La marqueterie réinventée de Nancy Bordeleau

ART.  Lorsque la machine à expresso de Bois Café a empli ses premières tasses à l’été 2018, les résidents de Saint-Paulin et des environs ont redécouvert un ancien commerce mythique transformé en charmant endroit, une affable propriétaire, mais surtout, une artiste au talent aussi exceptionnel qu’original.

Dans l’ancienne devanture du magasin Duhaime et fils, Nancy Bordeleau s’est réservé une section pour y  exposer quelques-unes de ses œuvres de marqueterie.  « C’est un art peu connu et pratiqué au Québec et qu’on confond à tort à la parqueterie et à la fabrication de planchers », explique-t-elle, au milieu d’impressionnantes pièces de sa collection.

Sur le Vieux Continent, la marqueterie est un fleuron de l’ébénisterie. Là-bas, cet art est surtout appliqué sur les meubles, d’où la fabrication de mobilier de style Louis XIV, Louis XV ou Napoléon selon les courants en vogue lors des règnes de ces rois ou empereurs.

Voilà plus de 15 ans que la résidente de Saint-Paulin perfectionne son art, tout d’abord à Bécancour puis depuis quelques années dans la MRC de Maskinongé. Elle fait occasionnellement des pièces sur du mobilier, mais la majeure partie de sa production consiste à des créations de grands tableaux mettant souvent à l’avant-plan des visages féminins aux longues chevelures.

« Je suis autodidacte, mais j’ai eu l’opportunité de travailler au début avec un artiste belge qui m’a enseigné quelques techniques traditionnelles », souligne Nancy Bordeleau qui tient son talent pour le bois de son père qui était ébéniste de métier. Rapidement toutefois, l’artiste délaisse la scie à chantourner habituellement utilisée par les marqueteurs pour la découpe au laser.

Comme un casse-tête

Se définissant comme une marquetiste – conjonction des mots marqueterie et artiste – la résidente de Saint-Paulin explique que tout son art consiste à trouver les agencements harmonieux entre les différentes essences, couleurs, textures et veinures de bois. « Je fais d’abord mon dessin à la main. Je le transpose ensuite sur l’ordinateur avant de découper mes formes au laser.  À la fin, je les associe comme un casse-tête avant de les coller sur un support. C’est un procédé en plusieurs étapes », résume-t-elle.

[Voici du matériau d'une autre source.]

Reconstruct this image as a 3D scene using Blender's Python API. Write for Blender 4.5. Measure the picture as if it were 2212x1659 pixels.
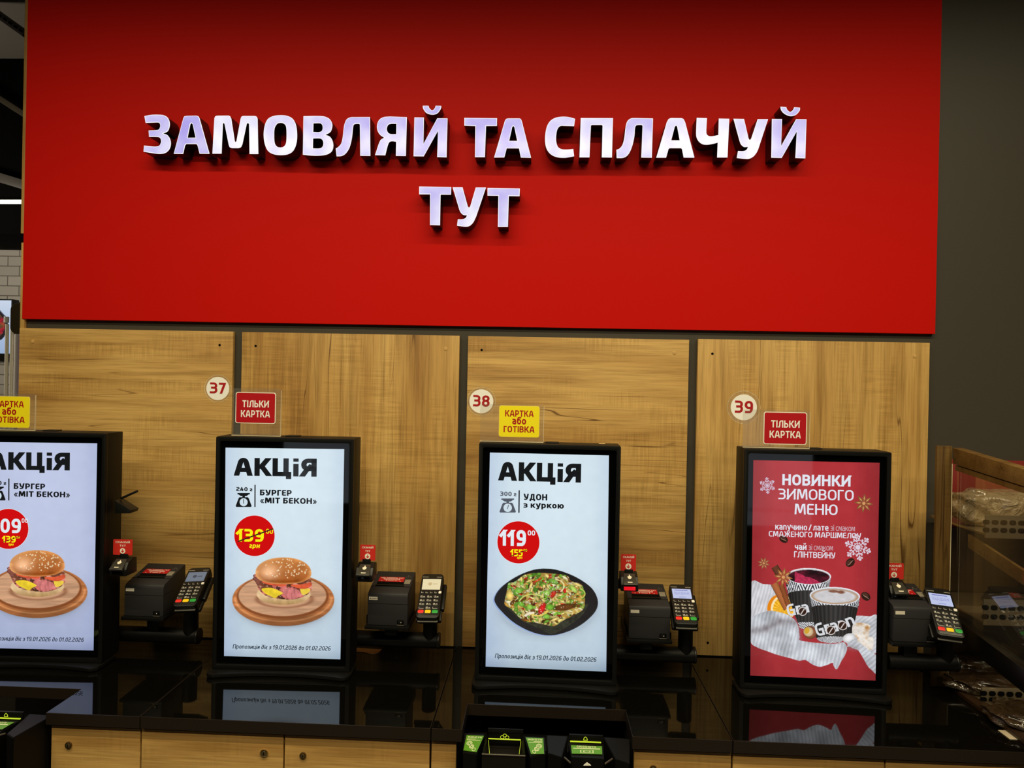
import bpy, bmesh, math, random
import numpy as np
from mathutils import Vector, Matrix
from mathutils.geometry import tessellate_polygon

for o in list(bpy.data.objects):
    bpy.data.objects.remove(o, do_unlink=True)
SC = bpy.context.scene
COL = SC.collection
rad = math.radians
random.seed(7)

# ------------------------------------------------------------------ camera
EYE = 1.70
F, YAW, PITCH, ROLL = 1480.0, -0.04060798, -0.00178070, 0.01976991
def _rot():
    cy, sy = math.cos(YAW), math.sin(YAW)
    cp, sp = math.cos(PITCH), math.sin(PITCH)
    cr, sr = math.cos(ROLL), math.sin(ROLL)
    B = np.array([[1, 0, 0], [0, 0, -1], [0, 1, 0]], float)
    Ry = np.array([[cy, 0, -sy], [0, 1, 0], [sy, 0, cy]])
    Rp = np.array([[1, 0, 0], [0, cp, sp], [0, -sp, cp]])
    Rr = np.array([[cr, -sr, 0], [sr, cr, 0], [0, 0, 1]])
    return Rr @ Rp @ Ry @ B
RM = _rot()
cam_d = bpy.data.cameras.new('camera')
cam = bpy.data.objects.new('camera', cam_d)
COL.objects.link(cam)
cam_d.sensor_fit = 'HORIZONTAL'
cam_d.sensor_width = 36.0
cam_d.lens = F / 2212.0 * 36.0
cam_d.clip_start = 0.02
mw = Matrix.Identity(4)
for i in range(3):
    mw[i][0] = RM[0][i]
    mw[i][1] = -RM[1][i]
    mw[i][2] = -RM[2][i]
mw[2][3] = EYE
cam.matrix_world = mw
SC.camera = cam

# ------------------------------------------------------------------ view, world, lamps
SC.view_settings.view_transform = 'Standard'
SC.view_settings.look = 'None'
SC.view_settings.gamma = 1.0
SC.view_settings.use_curve_mapping = False
SC.view_settings.exposure = 0.0
W = bpy.data.worlds.new('world')
SC.world = W
W.use_nodes = True
W.node_tree.nodes['Background'].inputs[0].default_value = (1.0, 0.86, 0.66, 1)
W.node_tree.nodes['Background'].inputs[1].default_value = 0.010

def area(name, loc, aim, sx, sy, power, color, spread=180):
    d = bpy.data.lights.new(name, 'AREA')
    d.shape = 'RECTANGLE'
    d.size, d.size_y = sx, sy
    d.energy = power
    d.color = color
    d.spread = rad(spread)
    o = bpy.data.objects.new(name, d)
    COL.objects.link(o)
    o.location = loc
    o.rotation_euler = (Vector(aim) - Vector(loc)).to_track_quat('-Z', 'Y').to_euler()
    return o
WARM = (1.0, 0.88, 0.57)
area('ceiling_lamp_front', (0.1, 0.72, 3.36), (0.1, 0.85, 2.0), 4.6, 0.05, 56, WARM, 144)
area('ceiling_lamp_middle', (0.1, -0.5, 3.36), (0.1, 0.0, 2.0), 4.8, 0.05, 41, WARM, 119)
ld = bpy.data.lights.new('gap_fill_light', 'POINT'); ld.energy = 28; ld.shadow_soft_size = 0.15; ld.color = (1.0, 0.90, 0.76)  # unseen fill added to brighten tiles and ceiling beyond the left gap
lo = bpy.data.objects.new('gap_fill_light', ld); COL.objects.link(lo); lo.location = (-3.25, 2.95, 2.35)

# ------------------------------------------------------------------ pixel rays to places
def ray(px, py):
    d = RM.T @ np.array([(px - 1106.0) / F, (py - 829.5) / F, 1.0])
    return d
def atY(px, py, Y):
    d = ray(px, py); k = Y / d[1]
    return Vector((d[0] * k, Y, d[2] * k + EYE))
def atZ(px, py, Z):
    d = ray(px, py); k = (Z - EYE) / d[2]
    return Vector((d[0] * k, d[1] * k, Z))
def atX(px, py, X):
    d = ray(px, py); k = X / d[0]
    return Vector((X, d[1] * k, d[2] * k + EYE))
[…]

Avec cette table de style Louis XV en érable piqué, Nancy Bordeleau a remporté un prix prestigieux en 2017.

Travaillant avec des placages de bois de 1/32 d’épaisseur, Nancy Bordeleau doit tenir compte de plusieurs facteurs avant de s’attaquer à une œuvre. « On ne découpe pas de la même façon un bois dense et un bois mou. C’est une matière qui réagit aussi beaucoup à la température. Si je fais mes découpes une journée humide, la pièce prendra de l’expansion. Une journée sèche, elle va rétrécir. Puis, certaines essences comme le frêne sont plus sensibles à l’humidité », note-t-elle.

L’expérience entrant, l’artiste a aussi constaté que les bois exotiques, plus colorés que nos bois indigènes, ont tendance à changer de teintes avec le temps. Bois africain, le padouk orangé devient brun; le rouge devient plus marqué avec l’acajou; violet au départ, l’amarante tend à prendre une teinte rouge vin. « Cela a été beaucoup d’essais et d’erreurs. Maintenant, je maîtrise cet aspect et je choisis mes essences de bois dans une perspective de court et long terme », confie la marquetiste.

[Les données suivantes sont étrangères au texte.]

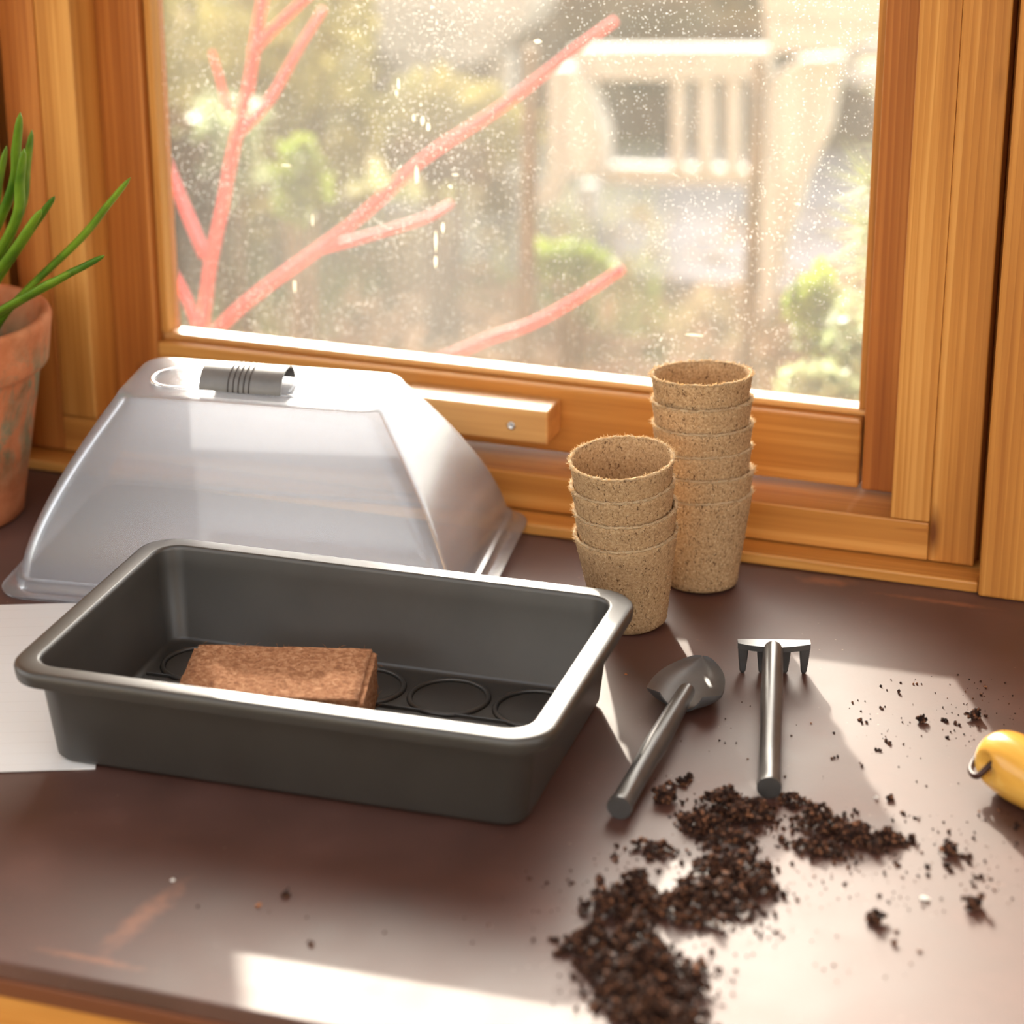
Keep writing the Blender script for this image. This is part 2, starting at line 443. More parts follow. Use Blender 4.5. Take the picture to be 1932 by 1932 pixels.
def milky(name, opac, rough=0.22):
    """thin translucent plastic sheet; opac is the scattering share of one surface"""
    mt, nt, b = new_mat(name)
    nt.nodes.remove(b)
    tp = N(nt, 'ShaderNodeBsdfTransparent'); tp.inputs[0].default_value = (0.97, 0.975, 0.99, 1)
    df = N(nt, 'ShaderNodeBsdfDiffuse'); df.inputs[0].default_value = (0.84, 0.89, 0.97, 1)
    tl = N(nt, 'ShaderNodeBsdfTranslucent'); tl.inputs[0].default_value = (0.86, 0.91, 0.98, 1)
    gl = N(nt, 'ShaderNodeBsdfGlossy'); gl.inputs['Roughness'].default_value = rough; gl.inputs[0].default_value = (1, 1, 1, 1)
    m1 = N(nt, 'ShaderNodeMixShader'); m1.inputs[0].default_value = 0.6
    nt.links.new(df.outputs[0], m1.inputs[1]); nt.links.new(tl.outputs[0], m1.inputs[2])
    m2 = N(nt, 'ShaderNodeMixShader'); m2.inputs[0].default_value = opac
    nt.links.new(tp.outputs[0], m2.inputs[1]); nt.links.new(m1.outputs[0], m2.inputs[2])
    fr = N(nt, 'ShaderNodeFresnel'); fr.inputs[0].default_value = 1.42
    fm = N(nt, 'ShaderNodeMath', operation='MULTIPLY'); fm.inputs[1].default_value = 0.8; nt.links.new(fr.outputs[0], fm.inputs[0])
    m3 = N(nt, 'ShaderNodeMixShader')
    nt.links.new(fm.outputs[0], m3.inputs[0]); nt.links.new(m2.outputs[0], m3.inputs[1]); nt.links.new(gl.outputs[0], m3.inputs[2])
    nt.links.new(m3.outputs[0], nt.nodes['Material Output'].inputs[0])
    return mt
M['milky'] = milky('milky_clear_plastic', 0.22)

def glass_mat():
    mt, nt, b = new_mat('dusty_window_glass')
    nt.nodes.remove(b)
    v = coords(nt, False)
    # dust: fine bright specks, denser where rain has left it
    vo = N(nt, 'ShaderNodeTexVoronoi', Scale=460.0); nt.links.new(v, vo.inputs['Vector'])
    sz = N(nt, 'ShaderNodeTexNoise', Scale=7.0, Detail=5.0, Roughness=0.6); nt.links.new(v, sz.inputs['Vector'])
    sr = N(nt, 'ShaderNodeMapRange'); sr.inputs[1].default_value = 0.30; sr.inputs[2].default_value = 0.75; sr.inputs[3].default_value = 0.12; sr.inputs[4].default_value = 0.42
    nt.links.new(sz.outputs[0], sr.inputs[0])
    sc = N(nt, 'ShaderNodeSeparateColor'); nt.links.new(vo.outputs['Color'], sc.inputs[0])
    pw = N(nt, 'ShaderNodeMath', operation='POWER'); pw.inputs[1].default_value = 1.7; nt.links.new(sc.outputs[0], pw.inputs[0])
    szm = N(nt, 'ShaderNodeMath', operation='MULTIPLY'); nt.links.new(pw.outputs[0], szm.inputs[0]); nt.links.new(sr.outputs[0], szm.inputs[1])
    lt = N(nt, 'ShaderNodeMath', operation='LESS_THAN'); nt.links.new(vo.outputs['Distance'], lt.inputs[0]); nt.links.new(szm.outputs[0], lt.inputs[1])
    speck = N(nt, 'ShaderNodeMath', operation='MULTIPLY'); speck.inputs[1].default_value = 0.34; nt.links.new(lt.outputs[0], speck.inputs[0])
    # film
    vf = coords(nt, False, (5, 5, 2.2))
    fn = N(nt, 'ShaderNodeTexNoise', Scale=1.0, Detail=6.0, Roughness=0.6); nt.links.new(vf, fn.inputs['Vector'])
    fr = N(nt, 'ShaderNodeMapRange'); fr.inputs[1].default_value = 0.3; fr.inputs[2].default_value = 0.75; fr.inputs[3].default_value = 0.020; fr.inputs[4].default_value = 0.055
    nt.links.new(fn.outputs[0], fr.inputs[0])
    dirt = N(nt, 'ShaderNodeMath', operation='MAXIMUM'); nt.links.new(speck.outputs[0], dirt.inputs[0]); nt.links.new(fr.outputs[0], dirt.inputs[1])
    tp = N(nt, 'ShaderNodeBsdfTransparent'); tp.inputs[0].default_value = (0.985, 0.99, 0.985, 1)
    tl = N(nt, 'ShaderNodeBsdfTranslucent'); tl.inputs[0].default_value = (0.92, 0.89, 0.82, 1)
    df = N(nt, 'ShaderNodeBsdfDiffuse'); df.inputs[0].default_value = (0.9, 0.88, 0.82, 1)
    md = N(nt, 'ShaderNodeMixShader'); md.inputs[0].default_value = 0.3; nt.links.new(tl.outputs[0], md.inputs[1]); nt.links.new(df.outputs[0], md.inputs[2])
    mx = N(nt, 'ShaderNodeMixShader'); nt.links.new(dirt.outputs[0], mx.inputs[0]); nt.links.new(tp.outputs[0], mx.inputs[1]); nt.links.new(md.outputs[0], mx.inputs[2])
    gl = N(nt, 'ShaderNodeBsdfGlossy'); gl.inputs['Roughness'].default_value = 0.02
    fz = N(nt, 'ShaderNodeFresnel'); fz.inputs[0].default_value = 1.3
    m3 = N(nt, 'ShaderNodeMixShader'); nt.links.new(fz.outputs[0], m3.inputs[0]); nt.links.new(mx.outputs[0], m3.inputs[1]); nt.links.new(gl.outputs[0], m3.inputs[2])
    nt.links.new(m3.outputs[0], nt.nodes['Material Output'].inputs[0])
    return mt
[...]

Dans son atelier aménagé à l’arrière de son café, Nancy Bordeleau est en mesure de réaliser toutes les étapes de ses créations, sauf l’application du vernis qu’elle confie à l’externe. « Je fais appliquer une laque italienne utilisée sur les bateaux de luxe. En plus de protéger l’œuvre, ça donne un aspect très lustré à tel point que les gens pensent que c’est une vitre », sourit l’artiste.

Entre des contrats pour des particuliers et les créations de ses propres œuvres, Nancy Bordeleau travaille depuis quelques mois sur une exposition en collaboration avec les Premières Nations. « La pandémie a quelque peu ralenti l’aboutissement du projet, mais c’est toujours en vie. Mon café me permet de faire de belles rencontres. Des fois, ça me donne des idées, de l’inspiration pour cette exposition. Juste d’échanger avec les gens, ça fait progresser mon projet. Chaque chose en son temps », termine-t-elle avec philosophie.